UC President Napolitano visits campus, talks with students, staff, and faculty

UC President Janet Napolitano
UC President Janet Napolitano talks with members of the UCSC women's soccer team during visit to the Cowell College dining hall Thursday. (Photos by Carolyn Lagattuta)
UC President Janet Napolitano
Special Collections director Beth Remak-Honnef points out some student work on display during Napolitano's visit to McHenry Library as Chancellor Blumenthal looks on.
Napolitano talks with Mike Bolte, professor of astronomy and astrophysics, before attending a presentation at the Center for Adaptive Optics.

Janet Napolitano, the new University of California president, visited UC Santa Cruz for two days of talks with students, staff and faculty, and to participate in the public launch of UCSC's first comprehensive fundraising campaign.

It's the fourth UC campus visit for Napolitano, who assumed office September 30. She arrived Thursday afternoon and left Friday around 4 p.m. She toured the campus, talked with students at Cowell College, heard a presentation on adaptive optics on Science Hill, and visited the Grateful Dead Archive and Special Collections at McHenry Library.

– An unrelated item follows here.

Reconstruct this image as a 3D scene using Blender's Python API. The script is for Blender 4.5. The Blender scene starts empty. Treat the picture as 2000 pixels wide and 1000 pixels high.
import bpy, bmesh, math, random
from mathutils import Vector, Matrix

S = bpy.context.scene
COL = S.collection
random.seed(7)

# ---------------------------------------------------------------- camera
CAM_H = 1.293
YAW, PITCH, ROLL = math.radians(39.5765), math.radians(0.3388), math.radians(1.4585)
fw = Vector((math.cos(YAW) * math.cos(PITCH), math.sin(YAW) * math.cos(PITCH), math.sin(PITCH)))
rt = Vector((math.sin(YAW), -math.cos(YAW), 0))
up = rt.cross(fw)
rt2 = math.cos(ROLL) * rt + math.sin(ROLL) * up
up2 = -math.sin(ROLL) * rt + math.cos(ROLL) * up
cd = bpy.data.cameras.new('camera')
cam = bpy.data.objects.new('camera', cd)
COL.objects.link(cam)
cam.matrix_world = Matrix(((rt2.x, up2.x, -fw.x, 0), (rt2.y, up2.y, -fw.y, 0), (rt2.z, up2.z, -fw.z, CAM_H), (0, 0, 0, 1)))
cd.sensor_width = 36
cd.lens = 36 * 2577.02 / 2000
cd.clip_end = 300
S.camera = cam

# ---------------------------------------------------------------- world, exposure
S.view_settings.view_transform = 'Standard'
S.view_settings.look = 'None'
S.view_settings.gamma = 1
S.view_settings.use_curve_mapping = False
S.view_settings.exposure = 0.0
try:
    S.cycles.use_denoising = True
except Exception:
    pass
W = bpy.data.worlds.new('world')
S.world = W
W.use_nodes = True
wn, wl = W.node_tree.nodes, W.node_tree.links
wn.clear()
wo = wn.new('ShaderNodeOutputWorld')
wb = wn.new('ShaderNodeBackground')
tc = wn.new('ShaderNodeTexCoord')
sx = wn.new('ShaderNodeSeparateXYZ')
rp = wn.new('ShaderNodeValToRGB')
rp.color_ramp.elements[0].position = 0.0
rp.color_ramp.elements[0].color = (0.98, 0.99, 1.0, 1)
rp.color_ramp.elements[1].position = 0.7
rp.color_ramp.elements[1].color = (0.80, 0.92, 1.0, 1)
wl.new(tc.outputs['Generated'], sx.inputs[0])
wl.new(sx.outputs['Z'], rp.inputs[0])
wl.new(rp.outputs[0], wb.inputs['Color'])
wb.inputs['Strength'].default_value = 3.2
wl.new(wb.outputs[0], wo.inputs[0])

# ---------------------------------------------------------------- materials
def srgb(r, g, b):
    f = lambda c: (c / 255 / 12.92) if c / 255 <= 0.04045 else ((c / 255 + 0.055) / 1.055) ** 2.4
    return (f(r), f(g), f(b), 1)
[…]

Napolitano is the 20th president of the University of California and the first woman president in UC's 145 year-history. UC Regents appointed her July 18.

Thursday evening she attended the Ed Talks presentation in downtown Santa Cruz with Chancellor Blumenthal and stayed afterward for 45 minutes talking with Mayor Hilary Bryant and other guests from UCSC and Santa Cruz.  

Friday, she held back-to-back morning meetings with members of the Academic Senate, Staff Advisory Board, and student leaders with the Student Union Assembly and Graduate Students Association. She was scheduled to hold a private meeting Friday afternoon with approximately 20 California Dream Act students who aren't U.S. citizens and don't have immigration documents.

"My biggest impression is she really listens," said chemistry professor and Academic Senate chair Joe Konopelski. "She doesn't talk much; she listens, she's like a sponge. She made a very positive impression," he said.

Napolitano said she plans to visit all 10 UC campuses in her first months on the job to learn about each university and listen to its constituents.

Shaz Umer, chair of the Student Union Assembly, said Napolitano immediately asked what student life was on campus. "She's very willing to learn and listen," said Umer (Merrill, '14), a double major in Earth and Planetary sciences and politics.

Speaking at a luncheon Friday to launch UCSC's first comprehensive campaign, Napolitano praised the campus's location, facilities, and people. She described her visits Thursday including Bay Tree Bookstore to buy a chocolate slug and a visit to the Seymour Discovery Center Friday morning.

"They were going to let me pet a shark," she said. "But I just came from Washington; I chose a dolphin instead."

An earlier visit with the executive committee of the UCSC Staff Advisory Board "went really well," said chair Fiona Weigant. "She's down to earth and was sincere in listening to staff issues about salaries, workload, and retention." Napolitano also expressed interest in improving communication between the Office of the President and individual campuses and making UC a good place to work, Weigant said.
"She was very open minded and interested in our concerns," said Cameron Alston, a Ph.D. student in computer science who chairs the Graduate Student Assembly. "I'm excited about the new leadership."

In her remarks at lunch, Napolitano highlighted UCSC's tradition of interdisciplinary research and described "a most inspiring walk through McHenry Library" where she saw students working in teams and other students "actually studying." She also noted the power of philanthropy.

"I want to make that public case for our public university," she said.